À la suite de leurs prédécesseurs de la Mission héliographique de 1851 et de la grande enquête de la DATAR de 1984, Tabuchi et Monnier se sont donc lancés dans leur propre inventaire, sachant bien sûr qu’il leur serait impossible de tout photographier et qu’il leur faudrait faire des choix. Là où les premiers avaient pour consigne de répertorier les monuments dans une optique patrimoniale, et où les seconds privilégiaient la démultiplication des points de vue individuels, ils ont opté pour l’habitat.

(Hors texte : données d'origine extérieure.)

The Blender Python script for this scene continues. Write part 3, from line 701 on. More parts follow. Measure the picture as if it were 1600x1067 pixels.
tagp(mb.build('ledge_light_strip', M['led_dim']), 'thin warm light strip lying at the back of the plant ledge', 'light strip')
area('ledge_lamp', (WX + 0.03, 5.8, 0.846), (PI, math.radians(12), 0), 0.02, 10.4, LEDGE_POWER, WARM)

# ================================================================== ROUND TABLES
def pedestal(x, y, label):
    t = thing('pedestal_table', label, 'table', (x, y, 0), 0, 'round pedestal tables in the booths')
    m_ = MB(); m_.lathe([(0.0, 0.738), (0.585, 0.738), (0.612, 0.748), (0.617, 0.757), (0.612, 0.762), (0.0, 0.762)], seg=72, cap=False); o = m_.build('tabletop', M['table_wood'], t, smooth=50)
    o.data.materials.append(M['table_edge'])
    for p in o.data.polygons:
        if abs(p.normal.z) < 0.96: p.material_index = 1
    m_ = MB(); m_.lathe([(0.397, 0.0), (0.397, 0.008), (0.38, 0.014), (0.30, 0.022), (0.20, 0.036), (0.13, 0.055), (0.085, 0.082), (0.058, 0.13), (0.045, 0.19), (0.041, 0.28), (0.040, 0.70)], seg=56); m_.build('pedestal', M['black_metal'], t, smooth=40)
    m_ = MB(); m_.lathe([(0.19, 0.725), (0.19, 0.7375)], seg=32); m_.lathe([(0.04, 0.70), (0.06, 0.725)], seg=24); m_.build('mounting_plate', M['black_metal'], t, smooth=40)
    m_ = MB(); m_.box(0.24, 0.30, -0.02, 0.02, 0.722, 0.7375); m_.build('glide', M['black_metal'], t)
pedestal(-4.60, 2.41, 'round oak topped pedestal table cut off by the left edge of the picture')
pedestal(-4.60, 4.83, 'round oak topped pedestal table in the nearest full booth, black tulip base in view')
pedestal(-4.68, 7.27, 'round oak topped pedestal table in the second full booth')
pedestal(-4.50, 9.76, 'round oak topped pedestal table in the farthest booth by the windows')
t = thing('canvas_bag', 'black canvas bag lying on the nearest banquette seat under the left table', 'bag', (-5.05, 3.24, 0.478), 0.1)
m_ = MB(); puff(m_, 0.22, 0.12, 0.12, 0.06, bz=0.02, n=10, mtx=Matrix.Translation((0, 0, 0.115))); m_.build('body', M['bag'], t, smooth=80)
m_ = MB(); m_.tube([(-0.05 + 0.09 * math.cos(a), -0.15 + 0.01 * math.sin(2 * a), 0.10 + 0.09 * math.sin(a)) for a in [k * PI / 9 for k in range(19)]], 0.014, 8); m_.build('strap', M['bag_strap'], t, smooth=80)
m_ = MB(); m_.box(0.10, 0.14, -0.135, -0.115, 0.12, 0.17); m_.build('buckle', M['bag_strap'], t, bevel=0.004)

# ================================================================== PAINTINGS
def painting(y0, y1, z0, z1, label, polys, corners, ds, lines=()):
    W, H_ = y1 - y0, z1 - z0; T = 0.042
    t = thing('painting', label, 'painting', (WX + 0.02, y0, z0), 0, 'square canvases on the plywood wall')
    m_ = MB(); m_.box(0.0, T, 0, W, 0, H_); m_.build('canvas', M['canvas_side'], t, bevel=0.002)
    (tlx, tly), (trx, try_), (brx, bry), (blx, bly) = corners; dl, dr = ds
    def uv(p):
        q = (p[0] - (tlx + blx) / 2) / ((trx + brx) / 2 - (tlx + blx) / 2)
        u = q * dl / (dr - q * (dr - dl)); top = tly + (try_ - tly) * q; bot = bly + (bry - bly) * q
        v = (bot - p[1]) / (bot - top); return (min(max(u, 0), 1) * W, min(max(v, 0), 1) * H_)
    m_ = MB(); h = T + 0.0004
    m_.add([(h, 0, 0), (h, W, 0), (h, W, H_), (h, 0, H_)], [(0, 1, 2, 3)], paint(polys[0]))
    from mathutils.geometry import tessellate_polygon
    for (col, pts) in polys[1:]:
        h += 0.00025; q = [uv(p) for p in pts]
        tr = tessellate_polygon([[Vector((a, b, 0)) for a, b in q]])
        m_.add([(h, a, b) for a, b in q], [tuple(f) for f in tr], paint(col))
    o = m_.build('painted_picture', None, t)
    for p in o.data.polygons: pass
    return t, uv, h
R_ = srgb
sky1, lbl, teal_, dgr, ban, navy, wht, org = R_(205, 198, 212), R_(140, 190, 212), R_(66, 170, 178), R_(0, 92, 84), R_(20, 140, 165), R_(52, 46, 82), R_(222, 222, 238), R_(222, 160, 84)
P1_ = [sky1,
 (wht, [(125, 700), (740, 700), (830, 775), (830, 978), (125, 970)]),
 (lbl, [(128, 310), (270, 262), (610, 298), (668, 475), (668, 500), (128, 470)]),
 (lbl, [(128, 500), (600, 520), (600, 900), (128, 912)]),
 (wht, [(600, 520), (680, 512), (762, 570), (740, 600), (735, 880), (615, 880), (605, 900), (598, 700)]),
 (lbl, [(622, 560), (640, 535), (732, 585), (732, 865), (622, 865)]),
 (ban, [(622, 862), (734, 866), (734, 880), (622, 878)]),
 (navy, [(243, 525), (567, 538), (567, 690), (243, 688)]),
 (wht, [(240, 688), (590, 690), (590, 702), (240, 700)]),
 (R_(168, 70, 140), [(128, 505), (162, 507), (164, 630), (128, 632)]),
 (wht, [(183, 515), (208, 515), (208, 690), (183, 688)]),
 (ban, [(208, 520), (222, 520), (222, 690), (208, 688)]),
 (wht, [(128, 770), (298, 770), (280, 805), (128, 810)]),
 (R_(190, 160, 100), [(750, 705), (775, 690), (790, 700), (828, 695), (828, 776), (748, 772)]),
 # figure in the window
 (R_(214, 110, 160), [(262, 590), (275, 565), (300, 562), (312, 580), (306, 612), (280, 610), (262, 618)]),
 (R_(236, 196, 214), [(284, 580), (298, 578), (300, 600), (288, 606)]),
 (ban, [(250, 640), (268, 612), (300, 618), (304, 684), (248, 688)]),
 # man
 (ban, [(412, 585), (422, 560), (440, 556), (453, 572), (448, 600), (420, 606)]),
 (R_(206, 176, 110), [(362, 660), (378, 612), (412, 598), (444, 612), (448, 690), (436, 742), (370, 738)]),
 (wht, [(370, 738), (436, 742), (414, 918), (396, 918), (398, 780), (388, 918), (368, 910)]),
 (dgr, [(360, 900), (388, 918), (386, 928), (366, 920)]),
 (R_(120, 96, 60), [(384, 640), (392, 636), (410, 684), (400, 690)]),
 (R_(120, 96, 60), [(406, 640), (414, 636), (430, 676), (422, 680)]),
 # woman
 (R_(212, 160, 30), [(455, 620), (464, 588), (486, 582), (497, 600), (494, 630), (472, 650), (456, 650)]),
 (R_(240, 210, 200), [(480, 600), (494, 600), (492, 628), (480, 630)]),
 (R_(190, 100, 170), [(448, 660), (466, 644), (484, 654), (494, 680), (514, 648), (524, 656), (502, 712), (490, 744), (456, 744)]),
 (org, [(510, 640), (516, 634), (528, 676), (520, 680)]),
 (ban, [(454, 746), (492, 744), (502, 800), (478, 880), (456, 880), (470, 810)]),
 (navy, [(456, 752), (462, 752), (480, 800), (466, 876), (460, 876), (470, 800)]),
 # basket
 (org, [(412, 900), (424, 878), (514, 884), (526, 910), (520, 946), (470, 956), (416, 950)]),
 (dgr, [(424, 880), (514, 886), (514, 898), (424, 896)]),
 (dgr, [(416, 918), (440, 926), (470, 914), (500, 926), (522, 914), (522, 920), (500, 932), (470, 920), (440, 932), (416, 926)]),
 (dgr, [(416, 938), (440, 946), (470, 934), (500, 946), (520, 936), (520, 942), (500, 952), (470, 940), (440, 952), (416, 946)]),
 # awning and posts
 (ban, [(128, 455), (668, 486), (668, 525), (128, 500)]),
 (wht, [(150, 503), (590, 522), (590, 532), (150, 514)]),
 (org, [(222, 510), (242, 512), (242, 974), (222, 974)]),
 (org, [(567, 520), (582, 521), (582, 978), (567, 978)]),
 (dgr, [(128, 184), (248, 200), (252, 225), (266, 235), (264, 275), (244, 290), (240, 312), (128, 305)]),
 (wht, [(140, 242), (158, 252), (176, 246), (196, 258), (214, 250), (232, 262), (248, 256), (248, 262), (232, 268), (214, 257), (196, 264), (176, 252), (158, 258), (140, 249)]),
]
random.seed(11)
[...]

Selon une approche rappelant à la fois les Becher (ce couple d’artistes allemands photographiant raffineries, silos et autres bâtiments industriels avec une précision quasi scientifique), la photographie vernaculaire américaine (Walker Evans, Edward Ruscha et ses stations-services…) et Raymond Depardon sillonnant la France en camping-car, ils observent la façon dont les édifices de toute sorte et de tout usage s’inscrivent dans le paysage de chaque région traversée. Photographiés de manière souvent frontale, immeubles, maisons, usines, églises et baraques à frites se détachent sur un ciel presque toujours uniformément gris, sans autre présence humaine que, de temps à autre, une simple silhouette destinée à donner l’échelle. Ce refus de toute séduction peut donner à la longue une impression de froideur qui préserve le projet de toute tentation touristique : on est loin, très loin de « la France pittoresque » et des « plus beaux villages de France » ! S’ils ne la recherchent pas à tout prix, Tabuchi et Monnier accueillent la laideur comme une composante du paysage français qu’il serait vain de vouloir dissimuler. A contrario, et non sans ironie, les châteaux de la Loire, parangons s’il en est d’une France muséifiée, n’y sont vus que de loin – ou sous forme de maquette – dans une sorte d’inversion des hiérarchies qui prétend donner sa chance à ce qui n’est habituellement pas digne d’être photographié et, donc, vu. Ainsi, non sans humour, les sections géographiques sont-elle entrecoupées de séries thématiques : édifices couverts de lierre jusqu’à l’effacement, piscines verticales… autant d’images « accidentelles » que la répétition donne à voir sous un autre angle, éclairant une démarche où, sous le détachement apparent de l’objectif, prédomine une véritable tendresse pour notre vieux pays de France.